Reserve and Rainy-Day Funds: As one of the most fiscally conservative members of the Board of Supervisors, it was extremely important to me that we adequately fund our City’s budget reserve, which has been significantly depleted during the latest recession. The General Fund Reserve is intended to address revenue weaknesses, expenditure overages, or other programmatic goals not anticipated during the annual budget process, and we deposited $73.7 million into this fund for the next two years. Contributions to the Budget Stabilization Reserve – used to mitigate the negative effects of economic downturns – are based on projections of property transfer tax revenues, and we are depositing over $25 million into this fund over the next two years, raising the reserve balance to $52 million. We also set aside $15 million in a State Reserve to fill expected cuts from this year’s state budget that we know are coming.

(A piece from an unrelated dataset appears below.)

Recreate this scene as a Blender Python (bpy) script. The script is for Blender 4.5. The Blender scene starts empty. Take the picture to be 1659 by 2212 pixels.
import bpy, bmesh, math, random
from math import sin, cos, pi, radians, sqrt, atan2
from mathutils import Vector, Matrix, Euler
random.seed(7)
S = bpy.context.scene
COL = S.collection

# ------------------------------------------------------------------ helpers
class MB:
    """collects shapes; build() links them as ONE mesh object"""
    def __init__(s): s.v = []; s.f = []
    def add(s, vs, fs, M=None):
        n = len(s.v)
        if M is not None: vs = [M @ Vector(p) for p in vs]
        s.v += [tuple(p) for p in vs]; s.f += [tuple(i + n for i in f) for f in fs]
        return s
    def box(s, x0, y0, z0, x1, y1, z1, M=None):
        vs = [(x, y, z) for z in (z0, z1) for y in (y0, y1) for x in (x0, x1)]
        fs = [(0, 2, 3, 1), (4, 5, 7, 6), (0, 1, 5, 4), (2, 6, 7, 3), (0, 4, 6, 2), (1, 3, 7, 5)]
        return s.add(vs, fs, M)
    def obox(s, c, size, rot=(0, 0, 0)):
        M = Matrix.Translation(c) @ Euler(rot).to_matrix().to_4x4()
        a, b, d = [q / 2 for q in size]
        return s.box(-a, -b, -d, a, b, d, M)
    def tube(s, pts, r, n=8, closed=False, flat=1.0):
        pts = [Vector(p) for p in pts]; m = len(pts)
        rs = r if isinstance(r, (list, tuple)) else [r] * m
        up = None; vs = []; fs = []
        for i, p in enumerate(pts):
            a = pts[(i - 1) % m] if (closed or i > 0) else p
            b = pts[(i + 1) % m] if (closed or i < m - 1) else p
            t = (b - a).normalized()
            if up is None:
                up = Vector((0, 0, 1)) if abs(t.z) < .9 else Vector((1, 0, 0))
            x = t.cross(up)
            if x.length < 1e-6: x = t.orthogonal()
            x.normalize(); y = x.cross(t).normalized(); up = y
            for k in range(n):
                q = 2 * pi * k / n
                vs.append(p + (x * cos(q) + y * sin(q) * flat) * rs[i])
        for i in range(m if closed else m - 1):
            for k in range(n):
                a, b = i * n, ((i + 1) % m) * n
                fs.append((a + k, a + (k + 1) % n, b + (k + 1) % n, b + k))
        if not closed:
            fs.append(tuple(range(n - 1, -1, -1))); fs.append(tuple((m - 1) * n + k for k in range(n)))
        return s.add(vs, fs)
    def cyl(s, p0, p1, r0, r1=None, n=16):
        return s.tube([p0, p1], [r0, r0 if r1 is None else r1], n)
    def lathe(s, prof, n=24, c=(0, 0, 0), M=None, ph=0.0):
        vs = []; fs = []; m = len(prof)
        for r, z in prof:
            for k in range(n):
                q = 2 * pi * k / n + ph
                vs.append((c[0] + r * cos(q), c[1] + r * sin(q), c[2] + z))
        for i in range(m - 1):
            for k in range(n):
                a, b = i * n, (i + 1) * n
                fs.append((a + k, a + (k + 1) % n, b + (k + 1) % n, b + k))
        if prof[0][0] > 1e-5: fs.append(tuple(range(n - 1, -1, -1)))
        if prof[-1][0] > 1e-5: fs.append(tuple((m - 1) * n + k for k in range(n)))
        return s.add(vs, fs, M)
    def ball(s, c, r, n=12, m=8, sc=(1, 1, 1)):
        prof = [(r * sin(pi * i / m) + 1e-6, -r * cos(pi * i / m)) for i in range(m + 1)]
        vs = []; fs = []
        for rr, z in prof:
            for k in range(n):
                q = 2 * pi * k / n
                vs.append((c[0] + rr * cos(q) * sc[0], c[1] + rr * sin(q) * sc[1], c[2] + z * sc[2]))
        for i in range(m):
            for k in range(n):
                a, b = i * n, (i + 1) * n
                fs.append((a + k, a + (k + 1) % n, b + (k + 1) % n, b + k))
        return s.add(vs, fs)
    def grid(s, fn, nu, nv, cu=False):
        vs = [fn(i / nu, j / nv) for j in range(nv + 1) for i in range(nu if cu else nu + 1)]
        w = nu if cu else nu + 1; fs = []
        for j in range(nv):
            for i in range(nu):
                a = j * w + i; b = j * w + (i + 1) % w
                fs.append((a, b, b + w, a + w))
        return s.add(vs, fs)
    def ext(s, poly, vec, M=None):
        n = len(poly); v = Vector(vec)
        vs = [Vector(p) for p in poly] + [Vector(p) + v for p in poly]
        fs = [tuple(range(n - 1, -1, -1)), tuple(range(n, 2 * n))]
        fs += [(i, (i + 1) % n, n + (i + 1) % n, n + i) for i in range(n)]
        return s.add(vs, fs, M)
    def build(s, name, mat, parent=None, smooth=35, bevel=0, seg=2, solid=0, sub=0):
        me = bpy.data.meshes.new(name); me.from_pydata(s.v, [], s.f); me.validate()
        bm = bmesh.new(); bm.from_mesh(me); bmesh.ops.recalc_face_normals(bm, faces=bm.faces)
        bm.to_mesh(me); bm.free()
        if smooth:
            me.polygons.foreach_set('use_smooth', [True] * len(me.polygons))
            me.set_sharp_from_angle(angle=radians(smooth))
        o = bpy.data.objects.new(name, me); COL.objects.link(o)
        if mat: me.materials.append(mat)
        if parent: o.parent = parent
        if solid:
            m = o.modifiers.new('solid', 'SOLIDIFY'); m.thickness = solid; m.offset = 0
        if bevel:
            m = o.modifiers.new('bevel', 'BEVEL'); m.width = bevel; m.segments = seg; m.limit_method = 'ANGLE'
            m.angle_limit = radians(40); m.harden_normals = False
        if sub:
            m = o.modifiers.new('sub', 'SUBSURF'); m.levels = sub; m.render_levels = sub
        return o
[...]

EVERY BUDGET IS A COMPROMISE
Given the makeup of the Board of Supervisors, no budget will ever be perfect. There were a number of line items I did not agree with and fought hard to exclude, including the implementation of Sunday parking meters. Also, certain City employees are set to receive a modest wage increase in FY 2013–2014 with the expiration of the 12 furlough days implemented two years ago, which I felt was inappropriate. However, as chair of the Government Audit and Oversight Committee, this spring I reviewed over 30 labor agreements that will ultimately save the City more than $28 million in the next two years. In addition, we will see $40 million in savings to the General Fund from our pension reform measure.

Though certain parts of the budget caused true concern, the final budget reflects priorities that we should all support.

Today, San Francisco is financially sound and we can be proud of the measures put in place at City Hall to protect our current residents and future generations. We cannot take anything for granted as it relates to our local economy, however, and I believe continuing to support fiscally responsible policies, as well as investing in job creation and small businesses in our neighborhood commercial districts, is core to sustaining our current economic growth rate.

I look forward to seeing everyone down on the water August 21–26 as we begin the first America’s Cup races in San Francisco leading up to the 2013 America’s Cup finals.